Learning to Tweet and Tweeting to Learn

Concurrent Session 7

Session Materials

Brief Abstract

This presentation will focus on the use of Twitter in the classroom for students to engage with peers, others in the field, and with course content. Student survey results and professor reflections will be shared; feedback and suggestions from others who have implemented similar assignments is desired. 

Presenters

Dr. Elissa T. Mitchell is an Assistant Professor of Social Work at the University of Southern Indiana where she teaches both undergraduate and graduate students in online, hybrid, and face-to-face courses. She earned her Ph.D. in Human Development and Family Studies from the University of Illinois at Urbana-Champaign. Dr. Mitchell's research is broadly focused on at-risk youth and their families, particularly those affected by foster care and adoption, divorce, and domestic violence. She is also focused on online teaching and learning, specifically in the use of social media, online debate, and incorporating service learning in online courses.

Extended Abstract

This presentation will focus on the use of a Twitter assignment in two social work courses and present survey results from students who completed this assignment. Increasingly, agencies and organizations are using social media as a way to promote their causes, raise awareness, and educate (Guo & Saxton, 2014). As future social workers, students may be asked to engage in social media as part of their jobs, or may wish to engage on their own promoting social justice or raising awareness of a certain cause (Guo & Saxton, 2014; Hitchcock & Young, 2016). Thus, the purpose of the assignment was to help students practice using social media for professional purposes. A sub-goal of the assignment was to increase students' engagement with their peers, others in the field, and with course content by having them tweet stories, links, and resources that related to class materials.

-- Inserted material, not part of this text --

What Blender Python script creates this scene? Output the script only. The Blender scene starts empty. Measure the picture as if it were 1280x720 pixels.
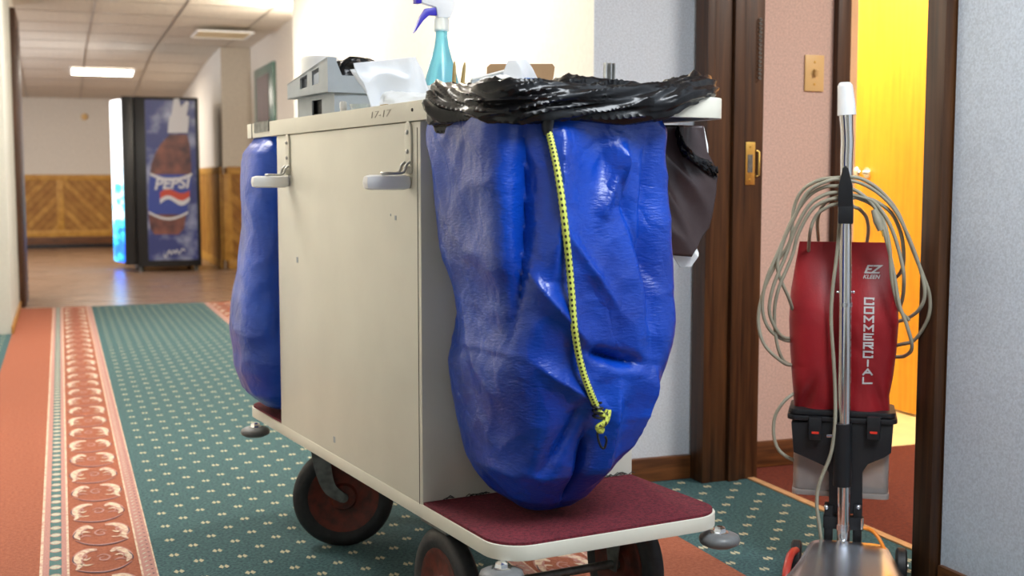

The presentation will cover the assignment guidelines, discuss how the assignment (and, in some cases, Twitter itself) was introduced to students, and talk about future adaptations to this assignment based on this experience. Summary data from a student survey also will be presented, examining student engagement on Twitter (both before, during and after this assignment), student learning outcomes from this assignment, and student satisfaction with the assignment and with the use of Twitter as a professional means of communication. The presentation is aimed at faculty/instructors who may be considering using Twitter in the classroom, instructional designers and other technology support staff who may work with faculty, and those who are generally interested in the use of Twitter for professional purposes. It will focus on student outcomes and satisfaction and will generate discussion on how this assignment could be adapted for use in other courses and disciplines.

This presentation is suited for a Discovery Session as the presenter wishes to directly interact with the audience, soliciting feedback on the assignment, ways it could be modified and/or adapted, and to hear others’ experiences with similar assignments. Outcomes of the session would be for participants to learn a new way to incorporate social media into their classes and for the presenter to generate ideas on ways to improve this assignment to reflect best practice. Further, the survey results will be shared and discussed with the goal of implementing a larger-scale research project on the effectiveness of Twitter in the classroom.

Guo, C. & Saxton, G. D. (2014). Tweeting social change: How social media are changing nonprofit advocacy. Nonprofit and Voluntary Sector Quarterly, 43, 57–79.